人間を因数分解するな❗

 某有名人が自殺した。僕はその人について大して興味もないし、そのニュースを見て驚きこそすれど悲しさは別に湧かなかった。ただ、誹謗中傷も自殺もやめたほうがいいとは思う。
 Twitterでは例に洩れず様々な言説が飛び交っていた。誹謗中傷のせいでとか、誹謗中傷していたアカウントを叩くのも同じ穴の狢だとか。いつも通りの混沌に安心すらする。

 誹謗中傷論とは別に、その有名人のジェンダー的な曲折から、「生きづらさ」を感じていたのだろうと、それを今回の件の理由の一つとして推察しているものもあった。僕はこういう意見を近しくない同級生が述べていて、とても反吐がでるような気持ちだった。

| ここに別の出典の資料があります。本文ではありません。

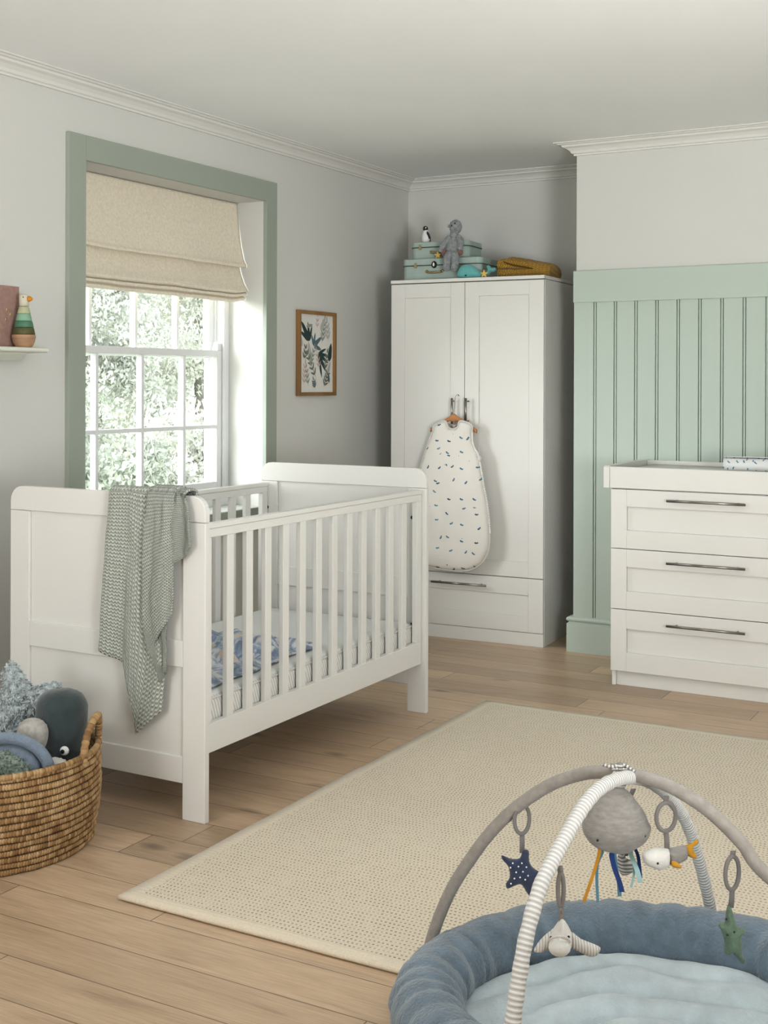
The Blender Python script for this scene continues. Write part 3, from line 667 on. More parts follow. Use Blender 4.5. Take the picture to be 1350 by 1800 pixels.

 「生きづらさ」とか「理解が進んでいない」とかそういうことを言っていれば、他人より理解ができていることになるとでも思っているんだろうか。性的少数者が自殺したら即ち「マイノリティに対する理解が行われていなかったため」だという理由だと決めつけることこそが差別ではないのか。結局、そういう人間はその人のことを「性的少数者」であるという目でしか見ておらず、その人自身の地獄を全く理解しようとしていない。理解者のふりをした理解者ほどグロテスクなものはない。

 僕は男性として生まれて、ストレートに女性が性的対象だし、それ以外のジェンダーの気持ちは真に理解できないと思っている。それは、肉親であっても友人であっても恋人であっても結局すべてを理解することなどできないという諦念と同じものだ。自分のことをすべて理解してくれる人間はこれからもこれまでも現れないし、これまでもこれからも誰かをすべて理解できる日など来ないのだ。

 そのくせに、一度も直接関わったことのない性的少数者が自殺したらすぐ、それに起因する「生きづらさ」という理由を決めつけるやつらは何を理解したつもりになっているのか。遺書などがあり、そういうことを示唆しているものがあるならまだしも、性的少数者だったからといってそれが理由で自死したとは限らない。誹謗中傷や生きづらさが現にあったとしても、それ以外の何かしらが理由だった可能性も多大にあるのだ。

 他人には他人の地獄があり、その地獄で誰かが身代わりになってくれることもないし、身代わりになってあげたくてもなれない。だけど、自殺なんてするもんじゃない。理解されなくとも、辛い境遇を誰かに相談してみることに価値がないということなどないはずだと信じたい。そして、もし自分が何かしらの相談を受けることになったときは、性とか年齢とか何かしらのカテゴリーにその人を括るのではなく、その人をその人として受け止められるようなフラットさを持てるように願う。